Scan the material for the word "recreates", and copy each line where it shows up.

-=-=-

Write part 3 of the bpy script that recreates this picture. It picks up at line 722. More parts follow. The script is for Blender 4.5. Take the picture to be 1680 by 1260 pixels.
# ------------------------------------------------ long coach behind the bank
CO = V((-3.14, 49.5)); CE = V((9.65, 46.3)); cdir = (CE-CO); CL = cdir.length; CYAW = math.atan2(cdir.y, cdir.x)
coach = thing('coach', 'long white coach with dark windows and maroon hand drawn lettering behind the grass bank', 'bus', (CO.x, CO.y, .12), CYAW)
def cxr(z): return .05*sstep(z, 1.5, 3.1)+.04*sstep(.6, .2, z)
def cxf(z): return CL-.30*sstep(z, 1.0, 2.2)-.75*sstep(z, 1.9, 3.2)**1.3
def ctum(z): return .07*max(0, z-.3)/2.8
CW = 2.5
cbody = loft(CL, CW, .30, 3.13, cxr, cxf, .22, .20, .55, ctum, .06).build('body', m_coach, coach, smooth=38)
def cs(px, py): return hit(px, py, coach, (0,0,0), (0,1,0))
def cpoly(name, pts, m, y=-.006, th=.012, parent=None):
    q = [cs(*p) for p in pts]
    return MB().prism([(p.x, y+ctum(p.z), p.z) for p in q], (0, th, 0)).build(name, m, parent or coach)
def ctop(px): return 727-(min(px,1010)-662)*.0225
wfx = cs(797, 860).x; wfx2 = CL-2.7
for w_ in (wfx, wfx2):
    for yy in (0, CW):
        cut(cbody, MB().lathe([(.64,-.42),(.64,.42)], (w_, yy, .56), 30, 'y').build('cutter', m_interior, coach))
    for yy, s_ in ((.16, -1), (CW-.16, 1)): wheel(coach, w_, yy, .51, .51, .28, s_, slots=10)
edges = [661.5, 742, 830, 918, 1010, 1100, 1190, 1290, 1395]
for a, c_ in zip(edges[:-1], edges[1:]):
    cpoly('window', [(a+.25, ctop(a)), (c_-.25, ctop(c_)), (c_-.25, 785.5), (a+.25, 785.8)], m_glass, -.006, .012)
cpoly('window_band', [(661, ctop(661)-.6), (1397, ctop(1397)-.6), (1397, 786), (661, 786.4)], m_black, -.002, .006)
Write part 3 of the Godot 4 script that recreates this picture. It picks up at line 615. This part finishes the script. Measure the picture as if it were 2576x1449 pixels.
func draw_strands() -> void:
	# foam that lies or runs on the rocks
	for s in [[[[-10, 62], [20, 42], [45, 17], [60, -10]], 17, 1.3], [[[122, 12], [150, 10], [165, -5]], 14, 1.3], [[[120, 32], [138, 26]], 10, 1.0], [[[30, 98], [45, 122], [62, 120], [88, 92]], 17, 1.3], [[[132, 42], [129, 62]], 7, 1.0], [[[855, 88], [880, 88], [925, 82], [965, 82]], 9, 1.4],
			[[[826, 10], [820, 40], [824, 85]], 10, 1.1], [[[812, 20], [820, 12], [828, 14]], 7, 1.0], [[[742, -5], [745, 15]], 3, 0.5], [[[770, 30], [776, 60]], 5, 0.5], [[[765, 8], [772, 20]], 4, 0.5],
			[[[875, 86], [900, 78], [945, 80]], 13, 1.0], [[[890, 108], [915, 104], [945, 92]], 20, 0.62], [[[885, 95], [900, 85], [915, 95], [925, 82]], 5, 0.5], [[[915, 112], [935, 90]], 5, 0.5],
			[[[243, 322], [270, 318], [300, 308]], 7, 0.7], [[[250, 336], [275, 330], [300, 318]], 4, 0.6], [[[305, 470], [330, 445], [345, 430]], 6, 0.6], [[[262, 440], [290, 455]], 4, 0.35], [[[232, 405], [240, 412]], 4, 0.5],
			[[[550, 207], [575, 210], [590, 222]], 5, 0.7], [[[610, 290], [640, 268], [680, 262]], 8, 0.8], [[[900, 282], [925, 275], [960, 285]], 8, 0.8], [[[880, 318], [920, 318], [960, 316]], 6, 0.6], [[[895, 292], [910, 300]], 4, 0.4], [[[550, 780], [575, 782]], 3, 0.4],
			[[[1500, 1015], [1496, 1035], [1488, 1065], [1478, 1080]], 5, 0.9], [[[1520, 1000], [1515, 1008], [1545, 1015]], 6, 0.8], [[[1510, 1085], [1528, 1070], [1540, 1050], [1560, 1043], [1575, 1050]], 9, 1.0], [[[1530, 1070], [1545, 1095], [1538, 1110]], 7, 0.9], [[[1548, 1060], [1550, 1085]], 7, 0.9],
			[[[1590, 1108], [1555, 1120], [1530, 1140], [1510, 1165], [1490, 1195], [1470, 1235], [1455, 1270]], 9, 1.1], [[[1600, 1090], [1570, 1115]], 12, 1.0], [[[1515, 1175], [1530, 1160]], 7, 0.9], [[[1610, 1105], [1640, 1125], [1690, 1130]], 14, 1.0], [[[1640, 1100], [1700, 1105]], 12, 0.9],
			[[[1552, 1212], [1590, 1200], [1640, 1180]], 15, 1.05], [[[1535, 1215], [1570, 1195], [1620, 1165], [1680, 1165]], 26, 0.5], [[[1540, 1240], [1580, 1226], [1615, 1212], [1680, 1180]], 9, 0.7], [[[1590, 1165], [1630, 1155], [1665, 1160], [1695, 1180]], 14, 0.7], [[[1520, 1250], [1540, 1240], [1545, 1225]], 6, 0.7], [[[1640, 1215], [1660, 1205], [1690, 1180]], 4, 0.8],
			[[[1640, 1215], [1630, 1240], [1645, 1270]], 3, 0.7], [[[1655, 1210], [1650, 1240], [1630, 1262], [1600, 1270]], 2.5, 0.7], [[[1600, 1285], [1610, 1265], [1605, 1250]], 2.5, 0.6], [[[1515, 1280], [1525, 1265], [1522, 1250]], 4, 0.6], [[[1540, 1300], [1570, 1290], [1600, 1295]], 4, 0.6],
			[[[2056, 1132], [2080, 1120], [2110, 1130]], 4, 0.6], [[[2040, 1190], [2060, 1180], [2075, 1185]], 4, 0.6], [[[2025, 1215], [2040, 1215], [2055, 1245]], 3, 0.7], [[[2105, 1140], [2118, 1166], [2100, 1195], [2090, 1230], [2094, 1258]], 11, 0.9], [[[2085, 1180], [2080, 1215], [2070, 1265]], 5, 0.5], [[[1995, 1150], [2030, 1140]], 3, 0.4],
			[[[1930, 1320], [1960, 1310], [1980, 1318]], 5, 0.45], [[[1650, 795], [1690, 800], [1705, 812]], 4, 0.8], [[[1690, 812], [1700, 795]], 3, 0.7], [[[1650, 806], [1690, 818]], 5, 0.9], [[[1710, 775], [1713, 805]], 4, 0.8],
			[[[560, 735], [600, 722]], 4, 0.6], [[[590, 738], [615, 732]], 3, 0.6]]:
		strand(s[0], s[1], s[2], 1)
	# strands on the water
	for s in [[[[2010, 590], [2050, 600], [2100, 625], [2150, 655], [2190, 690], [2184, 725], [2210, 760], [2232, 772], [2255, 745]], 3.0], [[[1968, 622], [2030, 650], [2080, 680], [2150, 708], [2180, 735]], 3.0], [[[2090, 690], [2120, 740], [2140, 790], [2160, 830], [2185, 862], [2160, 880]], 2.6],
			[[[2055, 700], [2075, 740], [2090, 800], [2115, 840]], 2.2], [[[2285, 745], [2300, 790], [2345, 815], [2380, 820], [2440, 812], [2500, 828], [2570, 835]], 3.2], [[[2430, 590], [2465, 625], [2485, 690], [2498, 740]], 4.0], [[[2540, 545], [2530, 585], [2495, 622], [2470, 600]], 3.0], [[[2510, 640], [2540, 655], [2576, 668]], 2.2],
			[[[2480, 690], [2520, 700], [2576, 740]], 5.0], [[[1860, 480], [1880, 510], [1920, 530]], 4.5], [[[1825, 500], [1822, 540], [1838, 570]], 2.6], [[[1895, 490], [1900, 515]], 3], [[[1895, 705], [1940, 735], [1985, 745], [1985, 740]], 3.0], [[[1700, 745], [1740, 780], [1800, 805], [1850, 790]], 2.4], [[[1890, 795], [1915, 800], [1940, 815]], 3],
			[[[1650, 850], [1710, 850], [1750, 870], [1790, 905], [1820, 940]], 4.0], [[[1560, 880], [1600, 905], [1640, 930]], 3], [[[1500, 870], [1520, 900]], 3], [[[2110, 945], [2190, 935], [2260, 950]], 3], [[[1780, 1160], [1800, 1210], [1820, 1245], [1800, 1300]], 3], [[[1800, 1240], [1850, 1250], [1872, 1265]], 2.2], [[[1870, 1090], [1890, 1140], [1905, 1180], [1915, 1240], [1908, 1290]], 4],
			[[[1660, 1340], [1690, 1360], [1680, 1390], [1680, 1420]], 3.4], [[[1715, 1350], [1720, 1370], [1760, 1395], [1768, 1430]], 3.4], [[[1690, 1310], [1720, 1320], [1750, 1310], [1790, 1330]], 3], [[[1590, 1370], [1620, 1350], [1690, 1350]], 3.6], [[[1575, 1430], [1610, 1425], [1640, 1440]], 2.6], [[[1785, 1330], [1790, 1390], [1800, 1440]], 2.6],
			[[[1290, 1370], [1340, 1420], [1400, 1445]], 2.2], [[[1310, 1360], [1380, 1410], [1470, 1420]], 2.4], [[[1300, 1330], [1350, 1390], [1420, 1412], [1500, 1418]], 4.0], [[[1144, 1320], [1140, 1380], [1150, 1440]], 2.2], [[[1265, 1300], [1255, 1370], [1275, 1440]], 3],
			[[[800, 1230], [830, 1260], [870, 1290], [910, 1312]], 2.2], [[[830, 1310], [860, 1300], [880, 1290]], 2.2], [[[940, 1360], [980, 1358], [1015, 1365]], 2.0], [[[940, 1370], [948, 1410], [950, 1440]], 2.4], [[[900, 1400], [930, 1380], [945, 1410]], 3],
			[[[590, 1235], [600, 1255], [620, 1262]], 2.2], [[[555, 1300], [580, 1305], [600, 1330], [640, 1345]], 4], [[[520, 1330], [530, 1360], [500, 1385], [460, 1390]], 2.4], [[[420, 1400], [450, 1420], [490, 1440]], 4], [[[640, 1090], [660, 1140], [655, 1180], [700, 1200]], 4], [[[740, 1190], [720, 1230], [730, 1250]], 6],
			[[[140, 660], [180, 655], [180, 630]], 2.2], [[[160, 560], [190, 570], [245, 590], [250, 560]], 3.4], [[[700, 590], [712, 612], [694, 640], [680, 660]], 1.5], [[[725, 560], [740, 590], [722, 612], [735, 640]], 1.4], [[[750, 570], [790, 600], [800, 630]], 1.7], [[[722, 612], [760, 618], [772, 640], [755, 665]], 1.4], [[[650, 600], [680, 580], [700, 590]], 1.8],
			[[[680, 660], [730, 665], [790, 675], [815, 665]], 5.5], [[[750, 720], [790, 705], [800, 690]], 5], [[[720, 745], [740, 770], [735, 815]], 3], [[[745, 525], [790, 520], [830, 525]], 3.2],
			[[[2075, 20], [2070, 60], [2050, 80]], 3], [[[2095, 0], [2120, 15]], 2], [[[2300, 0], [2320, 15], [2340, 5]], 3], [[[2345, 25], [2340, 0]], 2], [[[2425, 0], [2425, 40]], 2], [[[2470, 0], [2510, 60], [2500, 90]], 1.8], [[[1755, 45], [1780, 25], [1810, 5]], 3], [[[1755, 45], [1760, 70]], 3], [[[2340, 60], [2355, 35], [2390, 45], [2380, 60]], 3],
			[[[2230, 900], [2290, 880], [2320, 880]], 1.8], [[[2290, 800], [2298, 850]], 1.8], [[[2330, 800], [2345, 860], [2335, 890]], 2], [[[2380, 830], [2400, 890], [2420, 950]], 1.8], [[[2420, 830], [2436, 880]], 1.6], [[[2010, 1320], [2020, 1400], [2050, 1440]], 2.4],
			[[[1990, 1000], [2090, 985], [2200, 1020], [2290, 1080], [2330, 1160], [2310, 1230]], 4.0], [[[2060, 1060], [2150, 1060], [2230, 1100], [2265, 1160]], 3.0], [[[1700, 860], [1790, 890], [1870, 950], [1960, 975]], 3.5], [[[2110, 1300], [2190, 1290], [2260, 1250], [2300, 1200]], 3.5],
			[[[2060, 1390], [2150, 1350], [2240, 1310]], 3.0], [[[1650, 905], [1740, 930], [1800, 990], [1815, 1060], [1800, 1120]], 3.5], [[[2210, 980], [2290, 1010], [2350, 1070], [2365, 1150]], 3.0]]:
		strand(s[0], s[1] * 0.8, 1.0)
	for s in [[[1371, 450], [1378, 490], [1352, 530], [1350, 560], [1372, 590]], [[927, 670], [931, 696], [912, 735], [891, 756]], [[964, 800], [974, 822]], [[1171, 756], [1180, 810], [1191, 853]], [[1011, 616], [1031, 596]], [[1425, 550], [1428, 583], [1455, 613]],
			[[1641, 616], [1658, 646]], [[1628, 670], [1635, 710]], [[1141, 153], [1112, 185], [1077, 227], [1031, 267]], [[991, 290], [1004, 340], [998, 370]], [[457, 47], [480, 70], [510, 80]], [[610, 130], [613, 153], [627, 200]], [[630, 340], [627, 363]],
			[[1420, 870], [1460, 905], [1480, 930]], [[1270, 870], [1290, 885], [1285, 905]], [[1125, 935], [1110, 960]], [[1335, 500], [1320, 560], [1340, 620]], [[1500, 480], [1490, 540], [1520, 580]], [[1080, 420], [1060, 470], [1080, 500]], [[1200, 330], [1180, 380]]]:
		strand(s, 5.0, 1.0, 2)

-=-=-

§ **Complete response**
Write part 3 of the bpy script that recreates this picture. It picks up at line 722. More parts follow. The script is for Blender 4.5. Take the picture to be 1680 by 1260 pixels.
Write part 3 of the Godot 4 script that recreates this picture. It picks up at line 615. This part finishes the script. Measure the picture as if it were 2576x1449 pixels.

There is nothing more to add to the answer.